The third reason for the brevity with which we deal with her is purely historical. If this book were being written in 1898 instead of 1918, she would occupy, and rightly, a considerable space in it. But as recently as 1914 a book of her stories was put out with the short story, The Copy-Cat, occupying first place in it and giving its title to the book! The story deals with a little girl, Amelia, who was forever imitating another little girl, Lily. Amelia was plain and Lily was pretty:

“Amelia, being very young and very tired, went to sleep. She did not know that that night was to mark a sharp turn in her whole life. Thereafter she went to school ‘dressed like the best,’ and her mother petted her as nobody had ever known her mother could pet.

“It was not so very long afterward that Amelia, out of her own improvement in appearance, developed a little stamp of individuality.

“One day Lily wore a white frock with blue ribbons, and Amelia wore one with coral pink. It was a particular day in school; there was company, and tea was served.

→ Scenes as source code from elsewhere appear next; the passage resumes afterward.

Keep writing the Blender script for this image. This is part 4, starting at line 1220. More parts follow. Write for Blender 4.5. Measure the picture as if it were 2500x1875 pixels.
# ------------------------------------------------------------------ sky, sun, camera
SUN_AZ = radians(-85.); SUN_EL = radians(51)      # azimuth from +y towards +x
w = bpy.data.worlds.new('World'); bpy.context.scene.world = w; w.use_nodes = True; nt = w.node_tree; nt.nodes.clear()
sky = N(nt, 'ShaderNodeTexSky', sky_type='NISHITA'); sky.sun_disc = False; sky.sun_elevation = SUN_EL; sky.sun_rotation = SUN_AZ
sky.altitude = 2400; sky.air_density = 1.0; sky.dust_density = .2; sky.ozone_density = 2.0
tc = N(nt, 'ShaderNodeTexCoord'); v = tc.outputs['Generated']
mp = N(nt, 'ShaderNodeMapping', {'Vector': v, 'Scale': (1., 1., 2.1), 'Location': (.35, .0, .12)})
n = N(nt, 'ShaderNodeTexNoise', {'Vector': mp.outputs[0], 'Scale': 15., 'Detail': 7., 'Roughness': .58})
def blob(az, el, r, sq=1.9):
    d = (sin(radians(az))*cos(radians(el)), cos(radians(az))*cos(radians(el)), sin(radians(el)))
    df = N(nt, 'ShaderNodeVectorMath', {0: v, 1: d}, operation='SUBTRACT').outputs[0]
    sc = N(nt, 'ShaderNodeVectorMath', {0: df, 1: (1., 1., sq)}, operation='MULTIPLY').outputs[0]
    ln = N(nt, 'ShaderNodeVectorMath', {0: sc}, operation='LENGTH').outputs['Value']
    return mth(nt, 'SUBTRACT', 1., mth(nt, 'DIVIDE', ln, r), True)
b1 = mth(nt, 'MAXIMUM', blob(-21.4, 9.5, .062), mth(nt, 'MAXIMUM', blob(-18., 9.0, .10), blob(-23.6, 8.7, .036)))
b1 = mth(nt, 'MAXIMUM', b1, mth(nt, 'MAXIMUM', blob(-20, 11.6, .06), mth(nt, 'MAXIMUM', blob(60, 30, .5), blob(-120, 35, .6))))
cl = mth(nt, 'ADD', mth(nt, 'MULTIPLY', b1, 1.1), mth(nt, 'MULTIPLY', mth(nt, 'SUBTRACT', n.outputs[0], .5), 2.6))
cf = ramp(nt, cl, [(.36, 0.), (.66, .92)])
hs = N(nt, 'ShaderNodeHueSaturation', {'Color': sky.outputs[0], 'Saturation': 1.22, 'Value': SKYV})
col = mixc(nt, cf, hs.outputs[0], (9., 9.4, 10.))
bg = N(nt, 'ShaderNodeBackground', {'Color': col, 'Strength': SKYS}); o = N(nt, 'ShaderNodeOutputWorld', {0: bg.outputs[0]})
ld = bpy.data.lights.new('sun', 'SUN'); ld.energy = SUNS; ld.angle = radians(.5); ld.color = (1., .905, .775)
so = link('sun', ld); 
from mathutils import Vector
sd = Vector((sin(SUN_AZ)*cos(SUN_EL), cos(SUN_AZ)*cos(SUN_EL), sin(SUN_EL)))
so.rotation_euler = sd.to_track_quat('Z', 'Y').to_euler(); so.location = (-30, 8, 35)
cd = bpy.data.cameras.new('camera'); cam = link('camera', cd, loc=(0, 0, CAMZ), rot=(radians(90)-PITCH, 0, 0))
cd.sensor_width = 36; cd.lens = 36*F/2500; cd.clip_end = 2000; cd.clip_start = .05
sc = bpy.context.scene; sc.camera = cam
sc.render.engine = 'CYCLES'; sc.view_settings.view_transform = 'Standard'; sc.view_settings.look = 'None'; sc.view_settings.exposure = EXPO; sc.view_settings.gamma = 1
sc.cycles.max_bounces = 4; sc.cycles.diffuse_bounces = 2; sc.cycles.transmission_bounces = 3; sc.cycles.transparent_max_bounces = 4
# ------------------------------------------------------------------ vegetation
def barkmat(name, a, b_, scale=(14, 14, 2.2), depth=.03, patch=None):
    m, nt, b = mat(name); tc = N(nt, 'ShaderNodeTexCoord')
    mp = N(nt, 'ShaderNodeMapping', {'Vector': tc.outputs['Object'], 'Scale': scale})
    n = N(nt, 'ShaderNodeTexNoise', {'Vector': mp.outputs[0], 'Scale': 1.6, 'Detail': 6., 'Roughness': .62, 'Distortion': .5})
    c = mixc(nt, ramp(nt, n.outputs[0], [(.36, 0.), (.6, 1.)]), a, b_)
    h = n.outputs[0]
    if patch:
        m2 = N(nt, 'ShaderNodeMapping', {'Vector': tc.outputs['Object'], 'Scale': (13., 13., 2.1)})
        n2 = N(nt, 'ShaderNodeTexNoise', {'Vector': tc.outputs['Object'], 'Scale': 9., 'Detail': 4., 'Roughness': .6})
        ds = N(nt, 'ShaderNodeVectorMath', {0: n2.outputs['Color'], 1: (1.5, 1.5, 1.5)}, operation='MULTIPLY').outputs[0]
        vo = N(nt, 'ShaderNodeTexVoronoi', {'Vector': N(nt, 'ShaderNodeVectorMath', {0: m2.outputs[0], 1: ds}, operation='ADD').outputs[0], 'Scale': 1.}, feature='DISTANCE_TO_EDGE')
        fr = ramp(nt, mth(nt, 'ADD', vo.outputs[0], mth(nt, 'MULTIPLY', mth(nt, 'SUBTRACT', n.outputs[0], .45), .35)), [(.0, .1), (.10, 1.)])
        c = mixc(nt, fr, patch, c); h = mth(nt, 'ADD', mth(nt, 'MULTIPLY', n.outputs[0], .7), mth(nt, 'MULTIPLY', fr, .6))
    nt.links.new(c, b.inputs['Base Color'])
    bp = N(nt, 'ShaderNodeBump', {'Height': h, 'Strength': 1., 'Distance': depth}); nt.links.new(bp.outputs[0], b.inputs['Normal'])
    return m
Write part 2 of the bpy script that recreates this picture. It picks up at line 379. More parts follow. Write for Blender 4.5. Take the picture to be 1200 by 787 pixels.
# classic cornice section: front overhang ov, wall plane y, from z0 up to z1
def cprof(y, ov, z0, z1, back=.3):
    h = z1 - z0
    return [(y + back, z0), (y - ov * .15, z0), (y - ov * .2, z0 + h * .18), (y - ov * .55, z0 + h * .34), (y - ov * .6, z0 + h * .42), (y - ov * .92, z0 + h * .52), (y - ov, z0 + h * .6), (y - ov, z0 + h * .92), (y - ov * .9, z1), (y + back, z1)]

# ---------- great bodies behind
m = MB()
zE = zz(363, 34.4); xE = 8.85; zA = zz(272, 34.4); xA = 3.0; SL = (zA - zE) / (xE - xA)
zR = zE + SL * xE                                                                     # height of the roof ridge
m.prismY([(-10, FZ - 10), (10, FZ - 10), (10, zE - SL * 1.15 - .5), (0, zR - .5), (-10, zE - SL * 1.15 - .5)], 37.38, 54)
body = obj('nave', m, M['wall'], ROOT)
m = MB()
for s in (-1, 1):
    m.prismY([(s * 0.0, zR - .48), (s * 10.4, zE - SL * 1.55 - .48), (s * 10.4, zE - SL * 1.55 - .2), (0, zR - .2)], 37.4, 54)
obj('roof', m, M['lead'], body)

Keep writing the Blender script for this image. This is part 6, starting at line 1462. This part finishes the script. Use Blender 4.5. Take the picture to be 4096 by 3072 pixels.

“‘I told you I was going to wear blue ribbons,’ Lily whispered to Amelia. Amelia smiled lovingly back at her.

“‘Yes, I know, but I thought I would wear pink.’”

This in the year of our Lord 1914! This in the year when blood began to flow as it has never flowed before; when free peoples everywhere awoke to the presence of Black Evil on earth; when big, generous America with all her faults was not exactly likely to be thrilled or touched or enlightened by the recital of how a plain little girl finally got up enough gumption to wear pink ribbons instead of blue. And yet we suppose the people who set such store by “literary” values thought this a “delightful little story”—“so true a picture of children”—“and wasn’t that a charming conceit of sleeping in each other’s beds!” But it is wretched stuff, really. At the end Mrs. Freeman simply tells you that after “that night” Amelia’s mother’s whole nature changed and the uninterestingly imitative little girl developed “a little stamp of individuality” and will you please swallow all this quickly on Mrs. Freeman’s mere say-so because she is tired of writing and the thing is already the right magazine length anyway. Bah!

Mary E. Wilkins Freeman is an extremely modest person. She is of New England stock in both lines. Her ancestors were Puritan colonists. She was born in Randolph, Massachusetts, in 1862, and received her education there and at Mount Holyoke Seminary. Ten years of her life were spent in Brattleboro, Vermont, but after the death of her parents she returned to Randolph where she made her home until her marriage on New Year’s Day, 1902, to Dr. Charles M. Freeman of Metuchen, New Jersey. Since then Mrs. Freeman has lived in Metuchen.

Exactly when the intention to write first came to her, Mrs. Freeman does not remember. She always felt that she must work at something, but did not know what it was to be. Though she was fond of painting and sculpture, her chief interest as a girl was reading. Socially, her tastes were exceedingly catholic, and she was on the best of terms with all her neighbors, many of whom she found herself studying as characteristic New England types, thus unconsciously preparing herself for the moment when she was to become a writer. She likes “people who drop their g’s and use the double negative, as well as people who don’t.”

Success as a writer came to her instantly. She suffered none of the rebuffs and delays and discouragements usual to the young author. Her earliest work was done for children and took the form of short stories and poems in juvenile magazines. Her first grown-up story was The Old Lovers, sent to Harper’s Bazar. Miss Mary L. Booth, then editor of that periodical, upon receiving this contribution, written in a cramped and unformed handwriting, evidently that of a child, determined upon a hasty reading, but was so struck in the opening paragraphs with the humor and the pathos of the story that she promptly sent Mrs. Freeman a check. In the same mail with the Bazar acceptance came a notification that her story, The Shadow Family, had captured the prize in a competition conducted by the Boston Sunday Budget. Both the checks seemed very large to the new writer. “My delight and astonishment knew no bounds.”